Supplied information ->
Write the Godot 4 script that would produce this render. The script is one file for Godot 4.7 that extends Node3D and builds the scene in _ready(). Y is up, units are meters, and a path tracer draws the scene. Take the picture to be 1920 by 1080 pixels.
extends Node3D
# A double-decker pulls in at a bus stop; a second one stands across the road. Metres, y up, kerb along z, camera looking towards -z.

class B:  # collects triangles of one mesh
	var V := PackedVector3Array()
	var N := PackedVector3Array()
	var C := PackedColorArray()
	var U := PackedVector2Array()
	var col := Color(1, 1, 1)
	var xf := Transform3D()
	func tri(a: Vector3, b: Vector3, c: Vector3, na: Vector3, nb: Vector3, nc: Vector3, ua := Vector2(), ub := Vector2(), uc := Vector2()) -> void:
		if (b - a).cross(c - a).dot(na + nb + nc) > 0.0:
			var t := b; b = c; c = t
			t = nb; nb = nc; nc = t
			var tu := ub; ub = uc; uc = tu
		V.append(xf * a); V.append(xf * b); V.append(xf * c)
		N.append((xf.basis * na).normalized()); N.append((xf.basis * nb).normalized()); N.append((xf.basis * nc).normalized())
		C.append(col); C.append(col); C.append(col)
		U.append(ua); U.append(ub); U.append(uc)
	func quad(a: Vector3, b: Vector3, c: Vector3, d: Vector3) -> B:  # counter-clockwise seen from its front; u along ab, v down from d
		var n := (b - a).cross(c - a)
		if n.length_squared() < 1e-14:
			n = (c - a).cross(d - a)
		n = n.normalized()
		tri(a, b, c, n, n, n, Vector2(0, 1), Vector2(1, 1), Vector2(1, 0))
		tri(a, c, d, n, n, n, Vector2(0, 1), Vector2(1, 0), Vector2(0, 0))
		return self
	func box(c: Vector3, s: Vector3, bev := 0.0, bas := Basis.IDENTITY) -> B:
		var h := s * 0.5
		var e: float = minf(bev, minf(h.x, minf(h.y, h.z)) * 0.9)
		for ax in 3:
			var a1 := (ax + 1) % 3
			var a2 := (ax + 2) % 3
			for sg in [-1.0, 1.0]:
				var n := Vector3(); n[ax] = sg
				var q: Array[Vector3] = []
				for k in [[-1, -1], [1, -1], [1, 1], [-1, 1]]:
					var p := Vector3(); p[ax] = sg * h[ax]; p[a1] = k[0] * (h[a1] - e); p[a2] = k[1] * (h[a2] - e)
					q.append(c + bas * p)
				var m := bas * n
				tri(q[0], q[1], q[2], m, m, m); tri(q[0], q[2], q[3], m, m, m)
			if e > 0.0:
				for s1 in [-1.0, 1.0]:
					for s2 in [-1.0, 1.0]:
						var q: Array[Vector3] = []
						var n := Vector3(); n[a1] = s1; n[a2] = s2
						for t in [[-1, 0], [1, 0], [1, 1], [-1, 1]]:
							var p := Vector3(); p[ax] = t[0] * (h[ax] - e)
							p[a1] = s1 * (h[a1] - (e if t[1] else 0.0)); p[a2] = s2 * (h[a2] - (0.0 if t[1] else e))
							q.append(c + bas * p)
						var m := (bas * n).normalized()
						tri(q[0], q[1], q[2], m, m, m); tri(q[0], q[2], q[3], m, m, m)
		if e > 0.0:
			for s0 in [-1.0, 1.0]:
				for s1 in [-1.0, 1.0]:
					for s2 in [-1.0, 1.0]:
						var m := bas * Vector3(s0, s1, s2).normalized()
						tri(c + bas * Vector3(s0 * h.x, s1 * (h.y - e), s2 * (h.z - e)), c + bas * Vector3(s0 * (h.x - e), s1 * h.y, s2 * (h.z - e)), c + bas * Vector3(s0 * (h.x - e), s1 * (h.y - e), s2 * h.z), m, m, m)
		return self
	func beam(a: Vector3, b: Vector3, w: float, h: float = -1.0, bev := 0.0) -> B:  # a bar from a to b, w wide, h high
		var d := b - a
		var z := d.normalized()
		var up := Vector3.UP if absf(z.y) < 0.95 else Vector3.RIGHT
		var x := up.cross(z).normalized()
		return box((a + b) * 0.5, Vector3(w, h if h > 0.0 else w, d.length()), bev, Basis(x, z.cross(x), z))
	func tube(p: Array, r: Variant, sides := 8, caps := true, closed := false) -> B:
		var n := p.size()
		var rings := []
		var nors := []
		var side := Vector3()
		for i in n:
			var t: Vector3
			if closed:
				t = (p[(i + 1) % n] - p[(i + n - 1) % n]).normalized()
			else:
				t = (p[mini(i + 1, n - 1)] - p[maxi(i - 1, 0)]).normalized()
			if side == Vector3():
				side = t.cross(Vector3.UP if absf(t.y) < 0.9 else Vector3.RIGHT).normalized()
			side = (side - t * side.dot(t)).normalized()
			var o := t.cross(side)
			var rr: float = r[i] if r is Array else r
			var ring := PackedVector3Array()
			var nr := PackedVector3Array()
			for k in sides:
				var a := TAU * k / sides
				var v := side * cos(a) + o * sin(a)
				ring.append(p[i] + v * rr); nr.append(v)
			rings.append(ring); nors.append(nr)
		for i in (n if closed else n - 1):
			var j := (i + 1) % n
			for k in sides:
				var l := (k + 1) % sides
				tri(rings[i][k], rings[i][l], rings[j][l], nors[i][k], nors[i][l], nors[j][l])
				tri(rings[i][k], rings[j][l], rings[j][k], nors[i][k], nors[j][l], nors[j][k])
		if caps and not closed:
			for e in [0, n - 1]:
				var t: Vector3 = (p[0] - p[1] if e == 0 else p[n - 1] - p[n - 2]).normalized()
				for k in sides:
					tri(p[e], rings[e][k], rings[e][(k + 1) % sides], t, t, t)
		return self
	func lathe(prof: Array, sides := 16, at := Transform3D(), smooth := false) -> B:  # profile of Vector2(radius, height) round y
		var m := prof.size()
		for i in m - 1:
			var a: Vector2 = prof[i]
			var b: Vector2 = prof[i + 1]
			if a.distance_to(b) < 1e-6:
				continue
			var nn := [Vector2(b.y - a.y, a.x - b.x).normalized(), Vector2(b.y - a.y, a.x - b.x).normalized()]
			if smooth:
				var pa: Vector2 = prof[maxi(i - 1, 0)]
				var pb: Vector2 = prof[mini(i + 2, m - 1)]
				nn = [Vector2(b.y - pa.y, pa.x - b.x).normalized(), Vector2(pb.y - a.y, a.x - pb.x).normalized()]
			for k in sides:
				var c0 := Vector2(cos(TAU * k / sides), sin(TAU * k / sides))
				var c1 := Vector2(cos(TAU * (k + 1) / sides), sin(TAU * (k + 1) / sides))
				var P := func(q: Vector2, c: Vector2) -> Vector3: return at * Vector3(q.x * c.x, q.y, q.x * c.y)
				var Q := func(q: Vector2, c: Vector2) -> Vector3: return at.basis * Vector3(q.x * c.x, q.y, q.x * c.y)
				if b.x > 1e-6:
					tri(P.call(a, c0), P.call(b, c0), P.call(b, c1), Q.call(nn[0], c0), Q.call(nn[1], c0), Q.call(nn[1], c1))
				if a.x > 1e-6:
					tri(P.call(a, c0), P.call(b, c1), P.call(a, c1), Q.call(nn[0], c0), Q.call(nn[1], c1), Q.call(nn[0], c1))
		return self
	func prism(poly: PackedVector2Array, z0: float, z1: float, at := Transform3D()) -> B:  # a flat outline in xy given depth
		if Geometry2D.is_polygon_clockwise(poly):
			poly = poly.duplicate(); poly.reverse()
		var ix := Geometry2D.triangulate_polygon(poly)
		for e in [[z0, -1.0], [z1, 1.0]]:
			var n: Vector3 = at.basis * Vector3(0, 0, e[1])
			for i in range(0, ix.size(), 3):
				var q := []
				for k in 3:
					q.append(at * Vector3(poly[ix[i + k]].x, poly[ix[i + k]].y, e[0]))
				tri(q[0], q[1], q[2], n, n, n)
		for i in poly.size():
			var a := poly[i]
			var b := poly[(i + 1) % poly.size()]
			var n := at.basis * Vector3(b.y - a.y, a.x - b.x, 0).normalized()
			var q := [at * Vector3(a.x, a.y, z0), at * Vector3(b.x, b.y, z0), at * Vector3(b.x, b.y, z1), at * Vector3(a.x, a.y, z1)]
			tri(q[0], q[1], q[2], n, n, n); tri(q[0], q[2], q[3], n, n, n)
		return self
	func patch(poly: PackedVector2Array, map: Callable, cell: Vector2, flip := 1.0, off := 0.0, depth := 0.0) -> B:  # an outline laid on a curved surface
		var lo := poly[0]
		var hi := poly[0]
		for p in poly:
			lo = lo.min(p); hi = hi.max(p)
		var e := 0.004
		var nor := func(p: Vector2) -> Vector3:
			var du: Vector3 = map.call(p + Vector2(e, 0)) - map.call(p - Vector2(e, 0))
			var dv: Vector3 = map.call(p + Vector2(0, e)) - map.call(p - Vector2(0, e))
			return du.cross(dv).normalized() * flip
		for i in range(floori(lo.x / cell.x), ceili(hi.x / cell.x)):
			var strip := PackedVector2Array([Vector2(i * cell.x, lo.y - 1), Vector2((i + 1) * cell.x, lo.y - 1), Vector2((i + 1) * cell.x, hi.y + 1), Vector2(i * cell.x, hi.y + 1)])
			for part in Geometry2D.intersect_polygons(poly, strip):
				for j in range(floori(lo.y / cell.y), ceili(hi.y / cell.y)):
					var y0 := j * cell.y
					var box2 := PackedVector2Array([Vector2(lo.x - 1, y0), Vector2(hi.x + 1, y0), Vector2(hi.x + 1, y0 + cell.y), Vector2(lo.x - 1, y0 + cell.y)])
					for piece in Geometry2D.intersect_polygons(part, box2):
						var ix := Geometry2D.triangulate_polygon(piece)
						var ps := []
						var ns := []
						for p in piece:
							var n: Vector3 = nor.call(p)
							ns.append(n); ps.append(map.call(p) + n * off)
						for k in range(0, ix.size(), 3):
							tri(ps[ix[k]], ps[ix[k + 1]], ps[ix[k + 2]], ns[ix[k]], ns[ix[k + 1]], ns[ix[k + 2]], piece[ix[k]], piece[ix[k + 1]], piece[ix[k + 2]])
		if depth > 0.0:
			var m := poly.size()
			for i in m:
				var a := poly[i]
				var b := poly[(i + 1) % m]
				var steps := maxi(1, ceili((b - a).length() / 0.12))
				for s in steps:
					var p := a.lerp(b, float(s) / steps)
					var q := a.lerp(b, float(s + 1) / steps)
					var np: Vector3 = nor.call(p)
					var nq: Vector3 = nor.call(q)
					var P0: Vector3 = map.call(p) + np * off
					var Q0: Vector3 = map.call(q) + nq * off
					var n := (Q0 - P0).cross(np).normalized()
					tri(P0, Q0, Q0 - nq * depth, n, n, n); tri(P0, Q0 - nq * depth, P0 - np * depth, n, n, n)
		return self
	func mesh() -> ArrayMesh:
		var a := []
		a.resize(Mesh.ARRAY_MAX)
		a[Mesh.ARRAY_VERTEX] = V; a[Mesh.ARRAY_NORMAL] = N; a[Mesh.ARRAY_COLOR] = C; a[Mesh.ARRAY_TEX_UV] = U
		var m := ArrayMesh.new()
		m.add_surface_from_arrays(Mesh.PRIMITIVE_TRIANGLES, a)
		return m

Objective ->
Using the data above, restate word for word the lines from its opening line through the line that contains "# A double-decker", and no more.

Response ->
Write the Godot 4 script that would produce this render. The script is one file for Godot 4.7 that extends Node3D and builds the scene in _ready(). Y is up, units are meters, and a path tracer draws the scene. Take the picture to be 1920 by 1080 pixels.
extends Node3D
# A double-decker pulls in at a bus stop; a second one stands across the road. Metres, y up, kerb along z, camera looking towards -z.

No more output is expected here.